Let me look in my Crystal Ball: Housing predictions for 2016

Real Estate Agent with Coldwell Banker Traditions

By: J. Elaine VonCannon Associate Broker, ABR, SRES, Property Manager  

Most economists expect home prices to rise around 5% this year, before rising at around 3% over the next few years. Home price increases in recent years have been driven primarily by lack of listings, and some economists have said that prices could continue to outpace income or rent growth if more homes aren’t made available for sale.

Home Owners are finding that they may be still under water.  They owe more than the market will support their sale price, which results still in short sales, foreclosure and homes being rentals.  

Some economists experts have said that prices could continue to outpace income or rent growth if more homes aren’t made available for sale. This may impact the rental market keeping the rents low.

Analysts Chris Flanagan and Gregory Fitter seem to think that their view is “well out of consensus.” They say that U.S. home prices, after being undervalued relative to household incomes by around 6% at the end of 2011, have now rebounded to levels that are 9.7% overvalued. They use the  S&P/Case-Shiller model for  home-price index.

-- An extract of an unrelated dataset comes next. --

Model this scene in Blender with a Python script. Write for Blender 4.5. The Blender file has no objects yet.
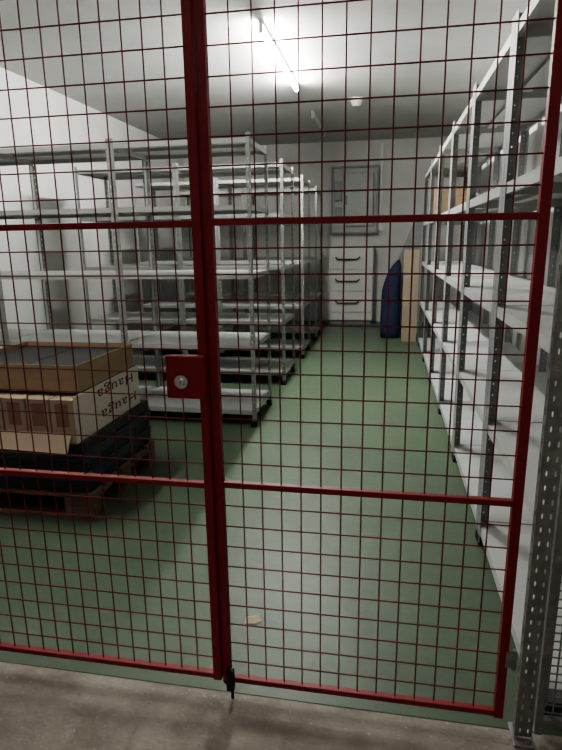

They estimate that home prices will rise another 3% annually in each of the next two years, well below the 9.5% annualized growth rate since the end of 2011, when the market hit bottom. That would leave prices around 12% above the “fair value” level subjected by household incomes. This forecasts modest declines in the following years, resulting in net annualized home-price gains that are flat through the middle of 2022.

So does this mean U.S. housing markets are in another bubble? If it is, it’s much less pronounced than in 2006, when home prices peaked at levels that were overvalued by nearly 59%, resulting in price declines of nearly 35% over six years.

Messrs. Flanagan and Fitter say that the regulatory framework enacted since the financial crisis in 2008 should largely prevent a return to the loose-lending standards that inflated the housing bubble. Against that backdrop, flat home prices between 2016 and 2022 “seems to us to be a fantastic outcome and exactly what policymakers had hoped for when establishing the new regulatory framework,” they write.

Look to recent home-price indexes that show that the pace of increases has already slowed, suggesting that the post-crisis boom in home prices witnessed over the last two years “is most likely over.” A new period of “exceptionally low home-price growth” in which prices will rise by just 1% a year, on average, over the next eight years “most likely has started,” they write.

So my prediction is the market will increase a little each year and still go up and down with periods of prices being flat line.  My favorite phrase is it will remain a “schizophrenic market”; neither a buyer nor a seller market.